Neighborhood Change, 1853-2003

From elite section to factory district and back to upscale neighborhood, Prairie Avenue and its environs have seen massive cycles of urban investment, decay, and revalorization. In 1853 the area was only partly subdivided in anticipation of residential development, being almost a mile beyond the southern edge of town. Just one grand villa had been built. By 1877, following the great Chicago fire the eleven-block area had largely filled up with mansions on Prairie and Calumet avenues, while Indiana Avenue received a more mixed stock of row houses and detached residences. In 1886 Prairie Avenue was home to many of the city's richest families, and every mansion had its own carriage house. By 1911 the spread of manufacturing close to the South Side railroad yards brought warehouses and factories to the margins of the Prairie Avenue district and the elite began to depart.

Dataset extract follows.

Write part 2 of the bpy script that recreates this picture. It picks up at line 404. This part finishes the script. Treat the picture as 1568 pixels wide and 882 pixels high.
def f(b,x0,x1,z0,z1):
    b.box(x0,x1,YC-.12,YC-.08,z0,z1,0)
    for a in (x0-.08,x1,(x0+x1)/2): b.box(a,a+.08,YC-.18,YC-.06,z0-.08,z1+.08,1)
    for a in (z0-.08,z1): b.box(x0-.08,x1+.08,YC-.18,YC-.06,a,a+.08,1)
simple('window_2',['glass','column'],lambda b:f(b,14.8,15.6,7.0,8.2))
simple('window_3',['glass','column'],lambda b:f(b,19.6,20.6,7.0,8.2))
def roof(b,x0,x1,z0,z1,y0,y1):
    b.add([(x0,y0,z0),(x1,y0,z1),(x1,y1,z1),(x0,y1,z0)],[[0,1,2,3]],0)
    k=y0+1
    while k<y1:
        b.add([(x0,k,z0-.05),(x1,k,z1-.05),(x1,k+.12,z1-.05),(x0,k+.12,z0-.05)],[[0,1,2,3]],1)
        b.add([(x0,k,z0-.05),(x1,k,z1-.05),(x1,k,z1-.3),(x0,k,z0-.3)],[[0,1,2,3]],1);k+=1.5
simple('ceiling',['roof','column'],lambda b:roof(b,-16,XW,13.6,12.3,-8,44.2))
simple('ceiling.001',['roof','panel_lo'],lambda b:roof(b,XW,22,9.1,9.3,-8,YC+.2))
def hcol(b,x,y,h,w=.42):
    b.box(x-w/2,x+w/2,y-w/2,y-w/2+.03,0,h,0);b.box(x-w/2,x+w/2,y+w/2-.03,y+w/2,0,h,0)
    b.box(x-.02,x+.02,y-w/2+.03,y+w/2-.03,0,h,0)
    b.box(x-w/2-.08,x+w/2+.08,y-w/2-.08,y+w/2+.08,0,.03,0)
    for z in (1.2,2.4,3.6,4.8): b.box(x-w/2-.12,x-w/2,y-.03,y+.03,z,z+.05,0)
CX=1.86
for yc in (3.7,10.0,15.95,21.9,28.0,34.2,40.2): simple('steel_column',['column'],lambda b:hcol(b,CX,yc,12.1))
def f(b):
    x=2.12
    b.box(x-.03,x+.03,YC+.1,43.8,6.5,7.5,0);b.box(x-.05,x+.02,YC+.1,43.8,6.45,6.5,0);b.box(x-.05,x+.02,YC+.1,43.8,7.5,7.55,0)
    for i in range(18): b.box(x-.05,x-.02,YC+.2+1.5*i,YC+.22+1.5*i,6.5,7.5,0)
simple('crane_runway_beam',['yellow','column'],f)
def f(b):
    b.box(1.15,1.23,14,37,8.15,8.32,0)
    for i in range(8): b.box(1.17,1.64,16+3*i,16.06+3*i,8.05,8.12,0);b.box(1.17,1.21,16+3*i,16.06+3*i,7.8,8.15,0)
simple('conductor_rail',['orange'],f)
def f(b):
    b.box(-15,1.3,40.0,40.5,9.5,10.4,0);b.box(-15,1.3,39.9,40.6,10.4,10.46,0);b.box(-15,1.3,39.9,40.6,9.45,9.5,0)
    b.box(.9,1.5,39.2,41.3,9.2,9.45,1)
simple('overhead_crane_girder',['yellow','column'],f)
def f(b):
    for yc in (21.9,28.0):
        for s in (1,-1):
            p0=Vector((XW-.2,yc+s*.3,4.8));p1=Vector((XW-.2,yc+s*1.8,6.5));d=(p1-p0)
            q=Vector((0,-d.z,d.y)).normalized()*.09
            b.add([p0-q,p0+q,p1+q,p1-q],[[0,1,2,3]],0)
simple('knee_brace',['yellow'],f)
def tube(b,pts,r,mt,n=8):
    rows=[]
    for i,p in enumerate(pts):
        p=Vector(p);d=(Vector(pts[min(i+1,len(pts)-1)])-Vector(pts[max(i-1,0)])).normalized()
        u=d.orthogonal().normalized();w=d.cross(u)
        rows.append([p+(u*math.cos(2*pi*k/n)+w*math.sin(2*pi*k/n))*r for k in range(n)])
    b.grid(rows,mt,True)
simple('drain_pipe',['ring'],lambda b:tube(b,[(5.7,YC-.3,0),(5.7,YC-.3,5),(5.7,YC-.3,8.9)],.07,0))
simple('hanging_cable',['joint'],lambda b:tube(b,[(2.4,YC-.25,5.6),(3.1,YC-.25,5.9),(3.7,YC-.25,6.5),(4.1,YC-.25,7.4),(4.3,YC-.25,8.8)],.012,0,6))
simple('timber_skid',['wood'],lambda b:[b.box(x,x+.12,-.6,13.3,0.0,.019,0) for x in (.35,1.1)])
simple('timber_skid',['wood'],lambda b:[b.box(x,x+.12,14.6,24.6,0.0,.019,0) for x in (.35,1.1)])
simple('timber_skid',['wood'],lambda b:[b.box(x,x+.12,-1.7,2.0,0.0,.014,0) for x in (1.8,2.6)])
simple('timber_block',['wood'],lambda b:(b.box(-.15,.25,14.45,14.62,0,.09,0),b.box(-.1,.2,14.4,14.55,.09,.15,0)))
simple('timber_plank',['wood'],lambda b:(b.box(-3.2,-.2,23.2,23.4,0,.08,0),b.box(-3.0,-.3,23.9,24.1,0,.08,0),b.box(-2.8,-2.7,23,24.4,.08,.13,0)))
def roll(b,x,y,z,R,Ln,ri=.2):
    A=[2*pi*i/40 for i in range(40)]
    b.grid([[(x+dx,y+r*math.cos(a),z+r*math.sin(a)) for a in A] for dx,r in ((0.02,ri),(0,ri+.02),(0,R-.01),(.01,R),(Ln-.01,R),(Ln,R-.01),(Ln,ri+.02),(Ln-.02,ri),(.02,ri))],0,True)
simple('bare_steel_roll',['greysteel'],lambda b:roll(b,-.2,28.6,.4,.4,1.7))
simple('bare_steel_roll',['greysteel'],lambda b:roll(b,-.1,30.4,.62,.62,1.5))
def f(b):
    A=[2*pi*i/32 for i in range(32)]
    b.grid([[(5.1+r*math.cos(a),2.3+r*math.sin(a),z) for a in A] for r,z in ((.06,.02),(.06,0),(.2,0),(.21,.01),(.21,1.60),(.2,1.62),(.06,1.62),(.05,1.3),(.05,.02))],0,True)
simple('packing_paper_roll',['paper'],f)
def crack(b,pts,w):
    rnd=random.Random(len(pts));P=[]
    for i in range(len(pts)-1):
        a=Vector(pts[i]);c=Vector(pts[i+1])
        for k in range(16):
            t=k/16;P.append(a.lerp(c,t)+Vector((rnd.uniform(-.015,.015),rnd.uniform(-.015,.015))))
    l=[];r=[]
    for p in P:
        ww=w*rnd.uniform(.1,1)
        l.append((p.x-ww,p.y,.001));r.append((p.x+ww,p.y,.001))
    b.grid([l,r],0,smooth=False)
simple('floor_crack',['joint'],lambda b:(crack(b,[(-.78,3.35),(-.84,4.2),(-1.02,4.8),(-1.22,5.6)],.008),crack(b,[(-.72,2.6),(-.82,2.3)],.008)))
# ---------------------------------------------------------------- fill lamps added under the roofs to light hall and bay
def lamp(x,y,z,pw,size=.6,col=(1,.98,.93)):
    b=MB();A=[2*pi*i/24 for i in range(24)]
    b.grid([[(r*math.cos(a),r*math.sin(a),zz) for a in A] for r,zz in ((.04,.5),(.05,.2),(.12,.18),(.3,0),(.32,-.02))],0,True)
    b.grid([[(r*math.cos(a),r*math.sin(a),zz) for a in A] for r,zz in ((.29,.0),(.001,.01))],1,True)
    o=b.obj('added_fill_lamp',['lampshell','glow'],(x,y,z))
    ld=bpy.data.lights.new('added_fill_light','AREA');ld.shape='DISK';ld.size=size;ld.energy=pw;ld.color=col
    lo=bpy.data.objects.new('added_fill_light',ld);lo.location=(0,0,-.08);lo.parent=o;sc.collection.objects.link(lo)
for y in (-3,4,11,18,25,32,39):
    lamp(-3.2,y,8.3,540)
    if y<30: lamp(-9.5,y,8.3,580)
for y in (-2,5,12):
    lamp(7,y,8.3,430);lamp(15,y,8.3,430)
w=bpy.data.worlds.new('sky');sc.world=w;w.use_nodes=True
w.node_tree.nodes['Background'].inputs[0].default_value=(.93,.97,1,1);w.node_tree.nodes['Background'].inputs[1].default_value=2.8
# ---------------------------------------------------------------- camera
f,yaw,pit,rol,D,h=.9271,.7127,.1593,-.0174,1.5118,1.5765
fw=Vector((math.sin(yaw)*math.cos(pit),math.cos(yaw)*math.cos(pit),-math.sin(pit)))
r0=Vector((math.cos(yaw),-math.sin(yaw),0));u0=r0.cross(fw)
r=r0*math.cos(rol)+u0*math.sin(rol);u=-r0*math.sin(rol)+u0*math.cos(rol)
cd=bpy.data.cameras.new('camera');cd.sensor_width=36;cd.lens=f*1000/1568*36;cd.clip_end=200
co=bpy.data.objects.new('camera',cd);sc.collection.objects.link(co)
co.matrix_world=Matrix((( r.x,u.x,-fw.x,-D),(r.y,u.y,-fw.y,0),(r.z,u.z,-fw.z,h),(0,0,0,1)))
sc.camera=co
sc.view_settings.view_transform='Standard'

A few mansions were converted for boarders, non-residential uses, or knocked down for more factories. By 1950 large industrial structures dominated the district and the sites of many former mansions stood vacant. In 2003, the area was again being transformed. Deindustrialization and urban congestion pushed manufacturing from the area. Some factories were demolished, others converted to trendy loft apartment buildings. The few surviving, much neglected mansions were restored or renovated and declared a city historic district, while new infill housing colonized the vacant spaces inbetween.